電車からの避難訓練 南海電鉄で雄湊小ら
電車に乗車中の地震発生を想定し、南海電鉄の和歌山市内の路線で22日、避難訓練が行われ、市立雄湊小学校(川本美紀校長)の1年生と6年生や同社社員、市地域安全課の職員ら約100人が参加し、車内からの避難を体験した。
同社はこれまでにトンネル内や関西国際空港連絡橋などで訓練をしており、沿線の避難場所の一つが同校であることから、今回は共同で訓練を実施した。
参加者は和歌山市駅から電車に乗り、和歌山港に向かって出発。途中、地震が発生したと想定し、踏み切りで電車を停止させ、津波から逃れるために避難を開始した。
運転席の前方ドアを開けてはしごを掛け、児童ら乗客は1人ずつ降りた。1年生の児童は不安定なはしごの上を慎重に進み、線路に降りると安心した表情で6年生と手をつないで線路脇に退避。車いすの乗客を降ろす訓練も行い、乗客は運転手の背中に背負われて線路に降りた。
乗客全員が電車から無事に降りると、避難場所の同校に向かって歩いた。全員が避難できたのは電車が停車してから47分後。同社運輸部の齋藤俊也運転保安課長(43)は「この地域には50分程度で津波が来ると予測されているので、実際の災害時であれば助かるかどうか分からない時間だった。私たちは地震とは常に背中合わせであると思っておいてほしい」と講評した。

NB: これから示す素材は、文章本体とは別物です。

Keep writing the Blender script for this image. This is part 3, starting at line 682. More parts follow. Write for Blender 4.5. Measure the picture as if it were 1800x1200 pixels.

訓練を終えた1年生の瓦間咲さん(7)は「はしごは落ちそうで怖かった。きょうのことを覚えておいて、できるようにしたい」、6年生の土井美咲さん(11)は「電車での避難はドキドキした。はしごを使ったり線路を歩いたり、リアルな体験ができたと思う」、齋藤課長は「多くの人の協力があって無事に訓練ができた。これを機に防災意識を高めてもらえたら」と話していた。